The digital haze doesn’t have to be here to stay. As innovators, we need to be building the next round of social technologies as means to an end (ie. enablers of real-world social interaction) rather than the end itself (ie. the social interaction destination). I’m hopeful that the rapid shift to mobile as our primary digital devices, and the doors that opens for apps that are exactly this type of means to an end, will bring about this next wave of new-old social media combinatorics.

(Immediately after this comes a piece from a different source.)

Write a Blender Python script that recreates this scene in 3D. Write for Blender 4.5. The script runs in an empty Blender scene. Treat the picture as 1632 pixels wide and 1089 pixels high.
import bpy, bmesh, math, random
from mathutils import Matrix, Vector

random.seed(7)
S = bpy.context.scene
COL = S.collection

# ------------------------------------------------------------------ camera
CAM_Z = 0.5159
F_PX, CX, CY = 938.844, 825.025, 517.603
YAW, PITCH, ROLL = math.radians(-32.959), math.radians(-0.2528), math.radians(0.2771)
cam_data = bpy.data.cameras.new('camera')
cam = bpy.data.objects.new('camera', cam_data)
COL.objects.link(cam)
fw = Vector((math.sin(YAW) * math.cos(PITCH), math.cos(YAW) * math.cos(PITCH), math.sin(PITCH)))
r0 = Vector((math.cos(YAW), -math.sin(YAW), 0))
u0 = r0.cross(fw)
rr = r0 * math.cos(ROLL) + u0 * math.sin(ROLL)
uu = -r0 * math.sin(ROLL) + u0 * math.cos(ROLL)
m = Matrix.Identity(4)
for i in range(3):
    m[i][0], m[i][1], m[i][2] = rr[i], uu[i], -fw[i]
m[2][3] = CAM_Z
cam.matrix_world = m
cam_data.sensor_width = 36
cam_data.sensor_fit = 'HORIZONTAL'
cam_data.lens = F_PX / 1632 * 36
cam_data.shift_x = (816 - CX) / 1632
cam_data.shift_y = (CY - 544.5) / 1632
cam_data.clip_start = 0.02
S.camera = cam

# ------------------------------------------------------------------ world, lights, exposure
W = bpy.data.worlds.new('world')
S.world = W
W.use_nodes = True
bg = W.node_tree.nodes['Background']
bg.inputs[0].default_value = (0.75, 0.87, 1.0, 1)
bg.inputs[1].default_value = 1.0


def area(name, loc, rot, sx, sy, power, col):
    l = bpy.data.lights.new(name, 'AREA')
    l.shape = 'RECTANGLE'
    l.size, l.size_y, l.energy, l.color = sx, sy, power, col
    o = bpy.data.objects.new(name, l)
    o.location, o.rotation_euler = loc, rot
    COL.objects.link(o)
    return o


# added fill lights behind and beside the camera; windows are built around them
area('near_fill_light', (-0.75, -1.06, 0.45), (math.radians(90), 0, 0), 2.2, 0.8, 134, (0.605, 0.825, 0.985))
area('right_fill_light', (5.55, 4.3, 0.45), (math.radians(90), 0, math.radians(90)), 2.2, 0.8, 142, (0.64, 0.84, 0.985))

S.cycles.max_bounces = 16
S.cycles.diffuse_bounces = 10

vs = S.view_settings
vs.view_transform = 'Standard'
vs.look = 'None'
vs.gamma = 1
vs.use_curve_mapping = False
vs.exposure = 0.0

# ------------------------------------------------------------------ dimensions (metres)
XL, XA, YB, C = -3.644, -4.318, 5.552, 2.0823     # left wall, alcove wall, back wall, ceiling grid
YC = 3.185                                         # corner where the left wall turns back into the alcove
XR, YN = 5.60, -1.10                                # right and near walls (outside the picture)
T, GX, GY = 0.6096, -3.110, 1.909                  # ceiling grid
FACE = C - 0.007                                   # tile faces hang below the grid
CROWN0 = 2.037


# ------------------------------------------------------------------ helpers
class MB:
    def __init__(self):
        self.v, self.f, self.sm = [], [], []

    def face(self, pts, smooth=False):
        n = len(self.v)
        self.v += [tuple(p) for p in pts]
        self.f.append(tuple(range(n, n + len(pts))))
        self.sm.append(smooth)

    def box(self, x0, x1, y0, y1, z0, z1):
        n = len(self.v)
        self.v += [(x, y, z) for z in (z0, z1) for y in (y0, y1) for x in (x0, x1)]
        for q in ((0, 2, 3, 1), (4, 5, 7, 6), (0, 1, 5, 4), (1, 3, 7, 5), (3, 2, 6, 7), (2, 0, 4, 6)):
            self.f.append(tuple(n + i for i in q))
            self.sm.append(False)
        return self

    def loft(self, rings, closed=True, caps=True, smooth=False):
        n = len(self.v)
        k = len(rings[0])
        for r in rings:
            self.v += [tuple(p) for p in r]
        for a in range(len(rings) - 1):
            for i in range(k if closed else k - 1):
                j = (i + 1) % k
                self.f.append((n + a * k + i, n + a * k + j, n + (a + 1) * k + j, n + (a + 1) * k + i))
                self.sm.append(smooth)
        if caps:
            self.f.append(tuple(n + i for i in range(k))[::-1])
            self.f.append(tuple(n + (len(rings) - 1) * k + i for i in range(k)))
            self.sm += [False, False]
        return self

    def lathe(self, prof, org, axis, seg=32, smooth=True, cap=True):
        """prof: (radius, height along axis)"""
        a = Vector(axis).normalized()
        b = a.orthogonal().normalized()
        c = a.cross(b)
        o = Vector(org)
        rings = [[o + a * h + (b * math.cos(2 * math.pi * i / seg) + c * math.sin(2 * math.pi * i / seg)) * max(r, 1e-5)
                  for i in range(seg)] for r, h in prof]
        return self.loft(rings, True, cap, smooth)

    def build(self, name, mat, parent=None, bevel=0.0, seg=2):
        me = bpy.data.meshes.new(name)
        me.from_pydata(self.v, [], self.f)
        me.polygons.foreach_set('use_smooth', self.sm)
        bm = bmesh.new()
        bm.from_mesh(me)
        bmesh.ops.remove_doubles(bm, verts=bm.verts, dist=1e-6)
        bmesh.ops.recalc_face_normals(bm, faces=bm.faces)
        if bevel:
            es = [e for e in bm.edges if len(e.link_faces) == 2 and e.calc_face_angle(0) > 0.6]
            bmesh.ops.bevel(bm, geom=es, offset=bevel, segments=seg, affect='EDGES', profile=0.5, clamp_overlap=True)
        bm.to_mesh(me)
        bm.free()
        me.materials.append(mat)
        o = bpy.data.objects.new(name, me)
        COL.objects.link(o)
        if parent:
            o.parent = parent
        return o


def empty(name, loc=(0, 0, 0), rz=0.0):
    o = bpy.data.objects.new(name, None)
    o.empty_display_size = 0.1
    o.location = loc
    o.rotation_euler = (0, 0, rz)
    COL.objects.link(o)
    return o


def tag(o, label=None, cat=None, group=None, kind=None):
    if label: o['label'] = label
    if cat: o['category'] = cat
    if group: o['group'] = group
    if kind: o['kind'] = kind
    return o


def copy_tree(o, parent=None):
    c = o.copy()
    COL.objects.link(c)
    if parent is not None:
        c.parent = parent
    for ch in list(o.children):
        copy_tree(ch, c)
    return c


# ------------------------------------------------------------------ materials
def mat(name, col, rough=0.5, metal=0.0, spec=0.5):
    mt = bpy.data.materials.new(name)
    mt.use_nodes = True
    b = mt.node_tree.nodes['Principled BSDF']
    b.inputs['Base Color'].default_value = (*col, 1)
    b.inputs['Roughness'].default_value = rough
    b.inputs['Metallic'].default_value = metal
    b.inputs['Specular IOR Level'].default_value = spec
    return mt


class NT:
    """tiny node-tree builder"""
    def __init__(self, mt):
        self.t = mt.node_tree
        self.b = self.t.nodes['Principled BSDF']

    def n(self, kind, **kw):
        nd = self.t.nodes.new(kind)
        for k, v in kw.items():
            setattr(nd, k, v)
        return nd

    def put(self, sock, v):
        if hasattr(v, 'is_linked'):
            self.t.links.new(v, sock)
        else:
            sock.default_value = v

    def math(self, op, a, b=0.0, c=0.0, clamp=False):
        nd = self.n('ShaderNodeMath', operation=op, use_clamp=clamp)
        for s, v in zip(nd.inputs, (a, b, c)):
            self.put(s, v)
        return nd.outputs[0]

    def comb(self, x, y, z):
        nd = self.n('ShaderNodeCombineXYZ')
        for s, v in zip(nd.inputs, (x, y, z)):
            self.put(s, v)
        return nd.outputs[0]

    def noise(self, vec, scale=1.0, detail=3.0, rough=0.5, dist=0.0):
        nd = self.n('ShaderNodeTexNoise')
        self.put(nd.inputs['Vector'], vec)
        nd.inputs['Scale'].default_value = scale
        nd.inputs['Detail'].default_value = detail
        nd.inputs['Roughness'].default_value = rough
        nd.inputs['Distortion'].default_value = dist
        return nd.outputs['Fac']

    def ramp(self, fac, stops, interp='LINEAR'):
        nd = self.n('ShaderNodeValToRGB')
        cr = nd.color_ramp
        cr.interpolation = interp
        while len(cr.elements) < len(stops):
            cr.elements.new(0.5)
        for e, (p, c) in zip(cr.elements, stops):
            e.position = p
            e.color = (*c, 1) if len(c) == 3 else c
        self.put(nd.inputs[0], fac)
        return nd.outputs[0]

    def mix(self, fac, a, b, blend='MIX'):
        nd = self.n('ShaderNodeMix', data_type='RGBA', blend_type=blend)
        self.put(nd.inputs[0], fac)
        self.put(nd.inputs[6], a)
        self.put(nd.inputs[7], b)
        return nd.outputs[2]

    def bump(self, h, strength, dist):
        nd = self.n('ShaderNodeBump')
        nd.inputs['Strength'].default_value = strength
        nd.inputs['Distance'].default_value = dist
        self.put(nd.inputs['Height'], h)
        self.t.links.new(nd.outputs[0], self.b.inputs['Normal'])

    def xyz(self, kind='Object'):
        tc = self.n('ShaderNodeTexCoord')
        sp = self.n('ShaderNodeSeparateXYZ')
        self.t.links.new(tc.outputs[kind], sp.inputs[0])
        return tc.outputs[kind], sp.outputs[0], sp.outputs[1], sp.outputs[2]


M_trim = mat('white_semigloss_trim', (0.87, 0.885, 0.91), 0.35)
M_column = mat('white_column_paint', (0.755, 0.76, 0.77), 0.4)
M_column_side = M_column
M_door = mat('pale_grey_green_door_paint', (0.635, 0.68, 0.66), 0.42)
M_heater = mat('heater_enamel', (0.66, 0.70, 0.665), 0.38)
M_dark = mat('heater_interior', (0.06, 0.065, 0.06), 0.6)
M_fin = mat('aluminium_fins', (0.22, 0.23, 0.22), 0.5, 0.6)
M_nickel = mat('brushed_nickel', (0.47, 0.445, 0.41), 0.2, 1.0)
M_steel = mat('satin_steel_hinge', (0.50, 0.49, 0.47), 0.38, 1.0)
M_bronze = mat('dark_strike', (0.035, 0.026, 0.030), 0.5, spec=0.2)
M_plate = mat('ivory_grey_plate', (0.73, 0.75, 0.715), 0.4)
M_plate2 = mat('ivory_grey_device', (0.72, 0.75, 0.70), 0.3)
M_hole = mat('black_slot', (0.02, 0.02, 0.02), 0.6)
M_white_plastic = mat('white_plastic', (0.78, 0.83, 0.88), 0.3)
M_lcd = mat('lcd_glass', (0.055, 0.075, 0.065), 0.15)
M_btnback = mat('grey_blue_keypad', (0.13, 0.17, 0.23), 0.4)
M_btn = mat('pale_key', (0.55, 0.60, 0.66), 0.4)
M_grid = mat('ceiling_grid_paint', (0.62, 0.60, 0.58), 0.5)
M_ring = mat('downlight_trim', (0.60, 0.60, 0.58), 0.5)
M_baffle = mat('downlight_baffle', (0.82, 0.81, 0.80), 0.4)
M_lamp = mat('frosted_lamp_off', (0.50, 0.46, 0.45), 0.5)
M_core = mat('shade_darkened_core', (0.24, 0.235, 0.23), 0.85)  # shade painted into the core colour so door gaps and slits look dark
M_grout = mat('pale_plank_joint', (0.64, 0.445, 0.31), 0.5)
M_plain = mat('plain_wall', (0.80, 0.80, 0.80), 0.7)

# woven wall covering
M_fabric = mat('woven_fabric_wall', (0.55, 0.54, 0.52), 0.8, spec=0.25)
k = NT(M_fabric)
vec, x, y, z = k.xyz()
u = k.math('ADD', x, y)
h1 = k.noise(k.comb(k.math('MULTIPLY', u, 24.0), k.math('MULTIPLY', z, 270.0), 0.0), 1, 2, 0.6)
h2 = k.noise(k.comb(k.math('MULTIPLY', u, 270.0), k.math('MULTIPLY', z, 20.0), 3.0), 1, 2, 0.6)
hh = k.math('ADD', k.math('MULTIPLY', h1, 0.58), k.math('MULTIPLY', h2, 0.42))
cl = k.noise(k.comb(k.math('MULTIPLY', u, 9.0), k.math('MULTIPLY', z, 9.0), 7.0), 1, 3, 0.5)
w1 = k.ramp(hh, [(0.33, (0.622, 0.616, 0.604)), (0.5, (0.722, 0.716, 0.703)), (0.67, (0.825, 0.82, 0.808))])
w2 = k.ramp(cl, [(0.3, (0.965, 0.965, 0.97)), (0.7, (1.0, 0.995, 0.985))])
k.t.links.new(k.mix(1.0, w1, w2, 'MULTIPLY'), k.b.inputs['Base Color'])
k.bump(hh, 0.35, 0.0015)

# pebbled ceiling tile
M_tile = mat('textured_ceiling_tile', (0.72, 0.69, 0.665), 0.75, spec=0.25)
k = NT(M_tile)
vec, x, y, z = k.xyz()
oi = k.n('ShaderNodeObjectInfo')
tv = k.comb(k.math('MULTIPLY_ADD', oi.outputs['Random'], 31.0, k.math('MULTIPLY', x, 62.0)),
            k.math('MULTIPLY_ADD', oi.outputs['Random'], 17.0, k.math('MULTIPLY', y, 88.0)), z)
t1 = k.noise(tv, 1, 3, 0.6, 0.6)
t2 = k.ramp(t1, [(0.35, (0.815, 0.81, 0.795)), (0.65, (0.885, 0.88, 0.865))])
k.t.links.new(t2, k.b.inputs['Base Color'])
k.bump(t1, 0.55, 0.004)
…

I agree that the social tools we use now are clunky and artificial. They will go away. In fact, the we we access information will look more like The Matrix than some pocketable gadget. Perhaps some of the novelty of this information flow will wear off, but leisure time will only increase as automation accelerates. People will have more time for digital addictions than useful application of digitally-acquired knowledge. Some curious, ambitious people will will use that time to create, but many (as we see with pills, web addiction and food) will just consume voraciously. What’s the expression – “the devil finds work for idle hands”. At the core of purpose is a mandate to do something, to work. As we free ourselves from that, my concern becomes more real. This shift may not happen in our lifetime, but that is the trajectory.
Sounds like Hyperion
The concept behind Pret A Manger is real, preservative free food for people on the go who at least want to try and eat something healthy. It is made fresh daily from unprocessed ingredients and the extras are given away to charity. Yes, I know the refrigerator takes away from the freshness, but I think that’s the whole grab and go mindset of many young adults today. They “don’t have time” to make breakfast or lunch, so it’s grab the morning coffee, breakfast yogurt and a sandwich for lunch at your desk and head out. It works for places like Starbucks, but their food is full of sugar and chemicals. If you have time to sit and enjoy your food, Le Pain Quotidien is a much better unprocessed option. But for food on the go, I’d rather eat something from Pret A Manger than McDonald’s or some other chemical factory.